= Collected material =
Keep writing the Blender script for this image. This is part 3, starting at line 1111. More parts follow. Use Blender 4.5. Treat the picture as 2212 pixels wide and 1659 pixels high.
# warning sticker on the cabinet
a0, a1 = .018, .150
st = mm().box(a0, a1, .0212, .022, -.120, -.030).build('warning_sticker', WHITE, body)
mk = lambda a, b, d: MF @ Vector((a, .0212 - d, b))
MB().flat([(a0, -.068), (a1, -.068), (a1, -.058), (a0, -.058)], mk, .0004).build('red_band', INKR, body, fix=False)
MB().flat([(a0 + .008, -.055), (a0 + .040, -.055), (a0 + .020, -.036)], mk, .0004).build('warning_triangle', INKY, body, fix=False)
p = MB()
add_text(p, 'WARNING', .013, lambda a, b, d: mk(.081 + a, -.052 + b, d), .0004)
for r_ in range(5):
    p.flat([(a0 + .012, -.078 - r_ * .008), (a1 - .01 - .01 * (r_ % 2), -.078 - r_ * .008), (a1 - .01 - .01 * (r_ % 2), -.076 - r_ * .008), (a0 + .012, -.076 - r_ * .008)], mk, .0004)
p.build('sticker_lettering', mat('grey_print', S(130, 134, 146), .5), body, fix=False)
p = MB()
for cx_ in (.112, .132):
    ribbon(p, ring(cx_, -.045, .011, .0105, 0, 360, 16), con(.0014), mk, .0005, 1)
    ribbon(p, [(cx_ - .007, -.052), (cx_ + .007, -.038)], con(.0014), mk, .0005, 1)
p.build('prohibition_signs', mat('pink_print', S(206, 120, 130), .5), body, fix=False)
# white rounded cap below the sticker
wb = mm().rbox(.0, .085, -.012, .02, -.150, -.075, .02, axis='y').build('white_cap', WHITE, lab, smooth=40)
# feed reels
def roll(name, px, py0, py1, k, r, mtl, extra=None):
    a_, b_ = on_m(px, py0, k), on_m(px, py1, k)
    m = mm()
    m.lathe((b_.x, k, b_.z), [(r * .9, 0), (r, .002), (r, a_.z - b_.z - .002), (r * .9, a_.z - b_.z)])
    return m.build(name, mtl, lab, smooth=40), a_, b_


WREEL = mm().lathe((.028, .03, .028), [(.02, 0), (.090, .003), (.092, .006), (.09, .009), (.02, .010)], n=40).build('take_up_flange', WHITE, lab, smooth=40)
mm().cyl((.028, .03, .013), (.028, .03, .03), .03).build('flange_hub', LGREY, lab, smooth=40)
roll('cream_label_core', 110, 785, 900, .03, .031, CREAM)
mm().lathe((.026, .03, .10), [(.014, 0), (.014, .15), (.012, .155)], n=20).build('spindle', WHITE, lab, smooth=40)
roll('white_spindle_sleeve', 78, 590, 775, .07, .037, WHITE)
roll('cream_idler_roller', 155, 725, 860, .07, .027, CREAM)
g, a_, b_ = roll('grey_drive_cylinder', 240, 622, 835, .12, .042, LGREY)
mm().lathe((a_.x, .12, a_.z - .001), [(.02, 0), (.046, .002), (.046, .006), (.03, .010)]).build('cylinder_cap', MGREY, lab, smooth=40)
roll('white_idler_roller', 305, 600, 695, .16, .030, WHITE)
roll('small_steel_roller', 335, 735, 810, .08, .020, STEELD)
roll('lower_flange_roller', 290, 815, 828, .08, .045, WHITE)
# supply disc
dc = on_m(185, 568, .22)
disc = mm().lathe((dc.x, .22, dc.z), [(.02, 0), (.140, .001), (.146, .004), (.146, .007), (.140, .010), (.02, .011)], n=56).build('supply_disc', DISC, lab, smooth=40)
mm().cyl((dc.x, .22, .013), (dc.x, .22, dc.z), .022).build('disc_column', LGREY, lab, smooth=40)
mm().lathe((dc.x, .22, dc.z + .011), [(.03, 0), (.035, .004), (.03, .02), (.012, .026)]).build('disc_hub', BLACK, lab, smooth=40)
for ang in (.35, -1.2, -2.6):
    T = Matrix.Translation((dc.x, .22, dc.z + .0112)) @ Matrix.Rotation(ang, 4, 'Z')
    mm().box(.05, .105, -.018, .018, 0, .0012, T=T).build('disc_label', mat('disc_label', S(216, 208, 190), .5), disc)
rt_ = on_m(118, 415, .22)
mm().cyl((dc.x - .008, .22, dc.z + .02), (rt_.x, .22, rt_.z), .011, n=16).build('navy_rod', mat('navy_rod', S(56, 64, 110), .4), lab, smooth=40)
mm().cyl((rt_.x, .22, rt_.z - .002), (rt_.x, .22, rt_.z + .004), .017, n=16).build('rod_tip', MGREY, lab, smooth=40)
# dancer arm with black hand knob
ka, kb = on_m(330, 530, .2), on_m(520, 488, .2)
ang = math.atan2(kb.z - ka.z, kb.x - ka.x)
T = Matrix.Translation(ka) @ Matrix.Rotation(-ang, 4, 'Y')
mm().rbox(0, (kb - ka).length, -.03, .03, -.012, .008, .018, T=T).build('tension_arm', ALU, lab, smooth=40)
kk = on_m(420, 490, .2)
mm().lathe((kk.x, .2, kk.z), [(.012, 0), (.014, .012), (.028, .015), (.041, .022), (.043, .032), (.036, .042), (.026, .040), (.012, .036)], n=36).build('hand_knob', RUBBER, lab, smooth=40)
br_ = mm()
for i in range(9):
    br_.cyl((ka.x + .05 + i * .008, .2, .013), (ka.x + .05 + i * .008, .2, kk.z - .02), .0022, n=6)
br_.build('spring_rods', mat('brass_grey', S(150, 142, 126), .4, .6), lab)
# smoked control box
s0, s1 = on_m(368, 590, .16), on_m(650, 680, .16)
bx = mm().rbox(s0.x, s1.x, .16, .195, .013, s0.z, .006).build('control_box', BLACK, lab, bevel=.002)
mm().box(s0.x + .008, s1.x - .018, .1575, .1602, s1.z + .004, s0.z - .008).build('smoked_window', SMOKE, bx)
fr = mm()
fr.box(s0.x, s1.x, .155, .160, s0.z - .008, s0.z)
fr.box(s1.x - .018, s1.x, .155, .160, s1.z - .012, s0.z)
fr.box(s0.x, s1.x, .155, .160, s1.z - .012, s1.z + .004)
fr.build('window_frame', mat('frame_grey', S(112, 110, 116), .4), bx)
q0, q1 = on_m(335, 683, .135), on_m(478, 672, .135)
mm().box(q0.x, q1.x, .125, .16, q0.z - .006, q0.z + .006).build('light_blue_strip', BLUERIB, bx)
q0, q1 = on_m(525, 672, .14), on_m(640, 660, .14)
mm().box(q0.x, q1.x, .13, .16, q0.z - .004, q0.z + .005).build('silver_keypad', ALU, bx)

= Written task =
Set down the listing above in full, please, exactly as it appears.

= Result of this exercise =
Keep writing the Blender script for this image. This is part 3, starting at line 1111. More parts follow. Use Blender 4.5. Treat the picture as 2212 pixels wide and 1659 pixels high.
# warning sticker on the cabinet
a0, a1 = .018, .150
st = mm().box(a0, a1, .0212, .022, -.120, -.030).build('warning_sticker', WHITE, body)
mk = lambda a, b, d: MF @ Vector((a, .0212 - d, b))
MB().flat([(a0, -.068), (a1, -.068), (a1, -.058), (a0, -.058)], mk, .0004).build('red_band', INKR, body, fix=False)
MB().flat([(a0 + .008, -.055), (a0 + .040, -.055), (a0 + .020, -.036)], mk, .0004).build('warning_triangle', INKY, body, fix=False)
p = MB()
add_text(p, 'WARNING', .013, lambda a, b, d: mk(.081 + a, -.052 + b, d), .0004)
for r_ in range(5):
    p.flat([(a0 + .012, -.078 - r_ * .008), (a1 - .01 - .01 * (r_ % 2), -.078 - r_ * .008), (a1 - .01 - .01 * (r_ % 2), -.076 - r_ * .008), (a0 + .012, -.076 - r_ * .008)], mk, .0004)
p.build('sticker_lettering', mat('grey_print', S(130, 134, 146), .5), body, fix=False)
p = MB()
for cx_ in (.112, .132):
    ribbon(p, ring(cx_, -.045, .011, .0105, 0, 360, 16), con(.0014), mk, .0005, 1)
    ribbon(p, [(cx_ - .007, -.052), (cx_ + .007, -.038)], con(.0014), mk, .0005, 1)
p.build('prohibition_signs', mat('pink_print', S(206, 120, 130), .5), body, fix=False)
# white rounded cap below the sticker
wb = mm().rbox(.0, .085, -.012, .02, -.150, -.075, .02, axis='y').build('white_cap', WHITE, lab, smooth=40)
# feed reels
def roll(name, px, py0, py1, k, r, mtl, extra=None):
    a_, b_ = on_m(px, py0, k), on_m(px, py1, k)
    m = mm()
    m.lathe((b_.x, k, b_.z), [(r * .9, 0), (r, .002), (r, a_.z - b_.z - .002), (r * .9, a_.z - b_.z)])
    return m.build(name, mtl, lab, smooth=40), a_, b_


WREEL = mm().lathe((.028, .03, .028), [(.02, 0), (.090, .003), (.092, .006), (.09, .009), (.02, .010)], n=40).build('take_up_flange', WHITE, lab, smooth=40)
mm().cyl((.028, .03, .013), (.028, .03, .03), .03).build('flange_hub', LGREY, lab, smooth=40)
roll('cream_label_core', 110, 785, 900, .03, .031, CREAM)
mm().lathe((.026, .03, .10), [(.014, 0), (.014, .15), (.012, .155)], n=20).build('spindle', WHITE, lab, smooth=40)
roll('white_spindle_sleeve', 78, 590, 775, .07, .037, WHITE)
roll('cream_idler_roller', 155, 725, 860, .07, .027, CREAM)
g, a_, b_ = roll('grey_drive_cylinder', 240, 622, 835, .12, .042, LGREY)
mm().lathe((a_.x, .12, a_.z - .001), [(.02, 0), (.046, .002), (.046, .006), (.03, .010)]).build('cylinder_cap', MGREY, lab, smooth=40)
roll('white_idler_roller', 305, 600, 695, .16, .030, WHITE)
roll('small_steel_roller', 335, 735, 810, .08, .020, STEELD)
roll('lower_flange_roller', 290, 815, 828, .08, .045, WHITE)
# supply disc
dc = on_m(185, 568, .22)
disc = mm().lathe((dc.x, .22, dc.z), [(.02, 0), (.140, .001), (.146, .004), (.146, .007), (.140, .010), (.02, .011)], n=56).build('supply_disc', DISC, lab, smooth=40)
mm().cyl((dc.x, .22, .013), (dc.x, .22, dc.z), .022).build('disc_column', LGREY, lab, smooth=40)
mm().lathe((dc.x, .22, dc.z + .011), [(.03, 0), (.035, .004), (.03, .02), (.012, .026)]).build('disc_hub', BLACK, lab, smooth=40)
for ang in (.35, -1.2, -2.6):
    T = Matrix.Translation((dc.x, .22, dc.z + .0112)) @ Matrix.Rotation(ang, 4, 'Z')
    mm().box(.05, .105, -.018, .018, 0, .0012, T=T).build('disc_label', mat('disc_label', S(216, 208, 190), .5), disc)
rt_ = on_m(118, 415, .22)
mm().cyl((dc.x - .008, .22, dc.z + .02), (rt_.x, .22, rt_.z), .011, n=16).build('navy_rod', mat('navy_rod', S(56, 64, 110), .4), lab, smooth=40)
mm().cyl((rt_.x, .22, rt_.z - .002), (rt_.x, .22, rt_.z + .004), .017, n=16).build('rod_tip', MGREY, lab, smooth=40)
# dancer arm with black hand knob
ka, kb = on_m(330, 530, .2), on_m(520, 488, .2)
ang = math.atan2(kb.z - ka.z, kb.x - ka.x)
T = Matrix.Translation(ka) @ Matrix.Rotation(-ang, 4, 'Y')
mm().rbox(0, (kb - ka).length, -.03, .03, -.012, .008, .018, T=T).build('tension_arm', ALU, lab, smooth=40)
kk = on_m(420, 490, .2)
mm().lathe((kk.x, .2, kk.z), [(.012, 0), (.014, .012), (.028, .015), (.041, .022), (.043, .032), (.036, .042), (.026, .040), (.012, .036)], n=36).build('hand_knob', RUBBER, lab, smooth=40)
br_ = mm()
for i in range(9):
    br_.cyl((ka.x + .05 + i * .008, .2, .013), (ka.x + .05 + i * .008, .2, kk.z - .02), .0022, n=6)
br_.build('spring_rods', mat('brass_grey', S(150, 142, 126), .4, .6), lab)
# smoked control box
s0, s1 = on_m(368, 590, .16), on_m(650, 680, .16)
bx = mm().rbox(s0.x, s1.x, .16, .195, .013, s0.z, .006).build('control_box', BLACK, lab, bevel=.002)
mm().box(s0.x + .008, s1.x - .018, .1575, .1602, s1.z + .004, s0.z - .008).build('smoked_window', SMOKE, bx)
fr = mm()
fr.box(s0.x, s1.x, .155, .160, s0.z - .008, s0.z)
fr.box(s1.x - .018, s1.x, .155, .160, s1.z - .012, s0.z)
fr.box(s0.x, s1.x, .155, .160, s1.z - .012, s1.z + .004)
fr.build('window_frame', mat('frame_grey', S(112, 110, 116), .4), bx)
q0, q1 = on_m(335, 683, .135), on_m(478, 672, .135)
mm().box(q0.x, q1.x, .125, .16, q0.z - .006, q0.z + .006).build('light_blue_strip', BLUERIB, bx)
q0, q1 = on_m(525, 672, .14), on_m(640, 660, .14)
mm().box(q0.x, q1.x, .13, .16, q0.z - .004, q0.z + .005).build('silver_keypad', ALU, bx)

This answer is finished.